#### ROWS

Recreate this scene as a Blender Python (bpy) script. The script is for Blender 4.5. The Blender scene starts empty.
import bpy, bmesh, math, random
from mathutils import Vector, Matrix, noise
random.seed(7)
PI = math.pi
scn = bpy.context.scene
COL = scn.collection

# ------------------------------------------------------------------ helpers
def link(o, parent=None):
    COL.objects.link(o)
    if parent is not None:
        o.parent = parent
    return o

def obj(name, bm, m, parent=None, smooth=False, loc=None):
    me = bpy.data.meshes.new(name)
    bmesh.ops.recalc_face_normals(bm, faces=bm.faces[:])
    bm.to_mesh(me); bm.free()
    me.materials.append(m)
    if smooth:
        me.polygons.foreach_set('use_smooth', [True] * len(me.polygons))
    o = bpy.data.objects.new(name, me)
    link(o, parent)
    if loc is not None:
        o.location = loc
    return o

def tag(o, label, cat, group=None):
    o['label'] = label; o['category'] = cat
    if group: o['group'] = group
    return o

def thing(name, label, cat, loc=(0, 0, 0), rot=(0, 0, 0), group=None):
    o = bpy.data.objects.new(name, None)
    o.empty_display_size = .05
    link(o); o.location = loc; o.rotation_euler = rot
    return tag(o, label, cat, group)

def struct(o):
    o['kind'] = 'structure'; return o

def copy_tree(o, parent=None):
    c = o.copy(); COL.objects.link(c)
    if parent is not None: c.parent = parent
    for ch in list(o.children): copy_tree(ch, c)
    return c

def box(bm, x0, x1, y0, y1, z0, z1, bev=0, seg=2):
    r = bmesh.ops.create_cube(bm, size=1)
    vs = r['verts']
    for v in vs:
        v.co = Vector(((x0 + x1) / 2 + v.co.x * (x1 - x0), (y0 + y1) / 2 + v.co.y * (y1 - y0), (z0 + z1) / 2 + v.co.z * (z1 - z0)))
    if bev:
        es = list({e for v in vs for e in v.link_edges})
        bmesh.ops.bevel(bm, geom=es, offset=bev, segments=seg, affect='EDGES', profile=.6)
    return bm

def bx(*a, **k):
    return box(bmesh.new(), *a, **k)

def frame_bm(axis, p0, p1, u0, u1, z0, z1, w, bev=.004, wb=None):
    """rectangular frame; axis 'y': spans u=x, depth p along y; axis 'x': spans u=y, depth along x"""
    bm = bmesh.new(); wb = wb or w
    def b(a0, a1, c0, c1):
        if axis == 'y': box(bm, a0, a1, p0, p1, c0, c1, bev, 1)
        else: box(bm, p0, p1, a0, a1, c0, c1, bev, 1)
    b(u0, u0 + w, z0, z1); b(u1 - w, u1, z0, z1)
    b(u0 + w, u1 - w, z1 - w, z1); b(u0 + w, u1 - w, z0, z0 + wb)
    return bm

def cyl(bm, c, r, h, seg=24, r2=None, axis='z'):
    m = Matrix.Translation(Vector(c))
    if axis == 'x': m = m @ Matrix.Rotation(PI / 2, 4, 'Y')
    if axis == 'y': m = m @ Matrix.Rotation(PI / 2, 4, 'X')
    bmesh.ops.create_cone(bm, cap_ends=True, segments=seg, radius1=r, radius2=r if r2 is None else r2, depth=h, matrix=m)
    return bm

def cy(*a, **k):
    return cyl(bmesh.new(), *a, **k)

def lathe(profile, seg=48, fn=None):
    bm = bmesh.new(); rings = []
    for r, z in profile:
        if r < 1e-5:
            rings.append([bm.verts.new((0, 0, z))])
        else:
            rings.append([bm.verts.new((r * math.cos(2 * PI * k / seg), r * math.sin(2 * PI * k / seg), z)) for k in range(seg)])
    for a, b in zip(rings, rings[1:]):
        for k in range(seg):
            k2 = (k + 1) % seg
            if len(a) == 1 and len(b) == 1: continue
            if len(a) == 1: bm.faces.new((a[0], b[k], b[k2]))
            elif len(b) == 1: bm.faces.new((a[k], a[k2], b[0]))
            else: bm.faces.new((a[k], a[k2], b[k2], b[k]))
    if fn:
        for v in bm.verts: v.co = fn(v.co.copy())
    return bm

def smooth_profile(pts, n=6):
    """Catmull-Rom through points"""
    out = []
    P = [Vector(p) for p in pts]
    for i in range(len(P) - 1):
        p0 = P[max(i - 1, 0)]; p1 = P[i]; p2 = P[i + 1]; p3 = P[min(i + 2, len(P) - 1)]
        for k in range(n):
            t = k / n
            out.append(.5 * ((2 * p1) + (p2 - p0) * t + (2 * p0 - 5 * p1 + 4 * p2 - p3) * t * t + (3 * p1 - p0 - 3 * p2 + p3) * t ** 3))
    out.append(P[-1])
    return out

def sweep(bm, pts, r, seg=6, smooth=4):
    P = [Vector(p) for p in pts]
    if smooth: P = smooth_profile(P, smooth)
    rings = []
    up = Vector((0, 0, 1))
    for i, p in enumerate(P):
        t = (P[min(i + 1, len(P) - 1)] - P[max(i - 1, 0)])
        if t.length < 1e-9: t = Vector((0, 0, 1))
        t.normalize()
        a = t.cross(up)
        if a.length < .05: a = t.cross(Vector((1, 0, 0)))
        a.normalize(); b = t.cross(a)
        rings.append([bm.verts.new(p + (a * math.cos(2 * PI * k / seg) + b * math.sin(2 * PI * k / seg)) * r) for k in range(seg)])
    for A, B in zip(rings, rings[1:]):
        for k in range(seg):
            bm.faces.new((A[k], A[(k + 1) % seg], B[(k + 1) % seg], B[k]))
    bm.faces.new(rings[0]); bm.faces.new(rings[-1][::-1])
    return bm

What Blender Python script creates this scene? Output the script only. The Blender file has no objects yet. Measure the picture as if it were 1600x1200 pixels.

########

WHAT TO DO
Only the lines from the first line of the records through the line containing "COL = scn.collection" should be repeated, exactly as they appear.

COMPLETE RESPONSE
Recreate this scene as a Blender Python (bpy) script. The script is for Blender 4.5. The Blender scene starts empty.
import bpy, bmesh, math, random
from mathutils import Vector, Matrix, noise
random.seed(7)
PI = math.pi
scn = bpy.context.scene
COL = scn.collection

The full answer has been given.